26 Jan 2010 15:13

Raw-milk purchase prices could drop to 9 rubles/kg by summer

MOSCOW. Jan 26 (Interfax) - Purchase prices for raw milk in Russia may drop from the current 14.5 rubles per kilogram to as low as 9 rubles/kg by summer, Tatyana Rybalova, leading expert with the Institute for Agrarian Market Studies (IAMS), predicted at an international conference of agricultural producers and materials and services providers for the agrarian sector in Moscow on Tuesday.

Since the end of last year, Russia has seen a downward trend in raw-milk purchase prices, Rybalova said. The current average price for high-grade milk has reached 14.5 rubles/kg and its continues to rise. Dairy processors in some regions are buying it for 17 rubles/kg, but these prices are exceptional even for high-grade milk, she said.

Average milk purchase prices in Russia are already drifting toward 13 rubles, Rybalova said. With increasing milk yield in March and April, prices will again start to drop, she said. Dairy product prices will be rising more slowly, "as there is something of a gap allowing processors to suppress prices thanks to their profits."

Since the end of 2008, Russia has had in place technical regulations stating that milk produced from powdered milk has to be called a 'dairy beverage'. In actuality, Rybalova said, more than half the milk sold in Russia is dairy beverage, although it is not so designated on the label. "Diluting raw milk with reconstituted powder makes it possible for processors to realize huge profits," she said. "The need to rehabilitate powdered milk is at times accompanied by the most absurd reasoning, and in actual fact means the maintenance of windfall profits by major corporations and the further slaughter of dairy cattle."

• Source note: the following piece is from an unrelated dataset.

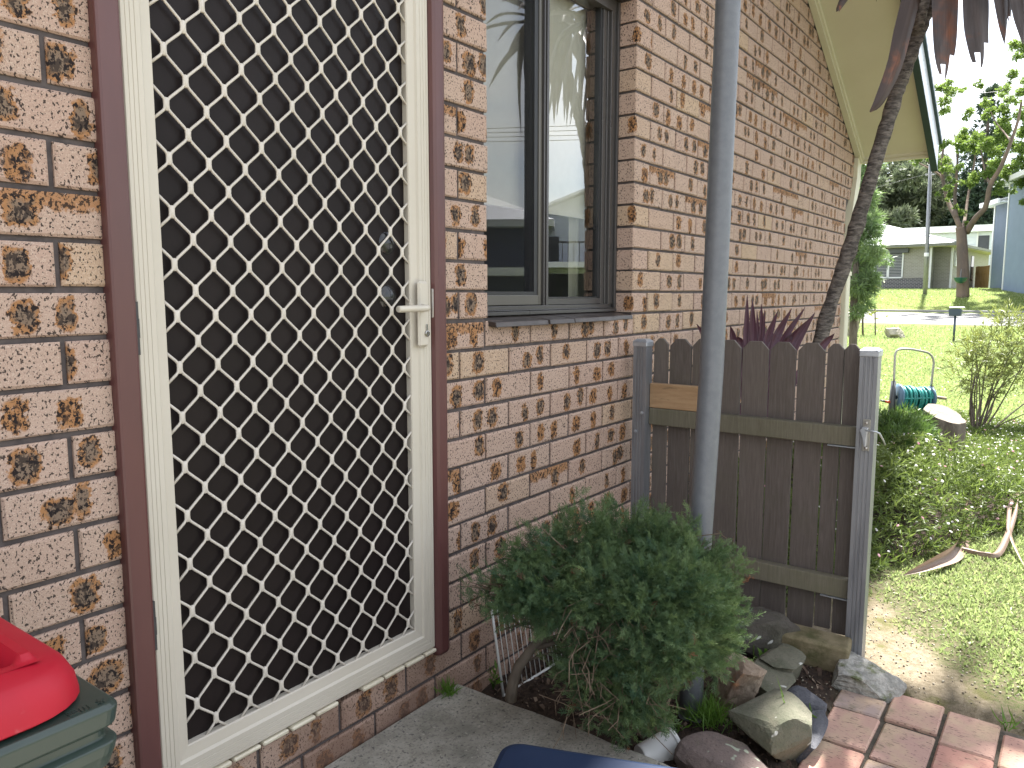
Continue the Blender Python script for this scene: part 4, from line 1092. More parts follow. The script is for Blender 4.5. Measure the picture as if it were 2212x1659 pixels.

"If the government finds the strength and desire to instill order in this segment of the market, then the price for raw milk will not only grow, but stabilize at a high level," Rybalova said. The government should do this so that profits in the commodity chain reach those who especially need them.

"Milk producers need help today, as we again find ourselves on the brink of a massive turning-away from dairy farming toward the use of powdered milk. To save animal husbandry at this stage is much more important than supporting processors who are not in trouble," she said.

The same amount of money spent building modern mega-farms, and purchasing modern equipment and pedigreed cattle could be used to build almost three modern processing enterprises, she said.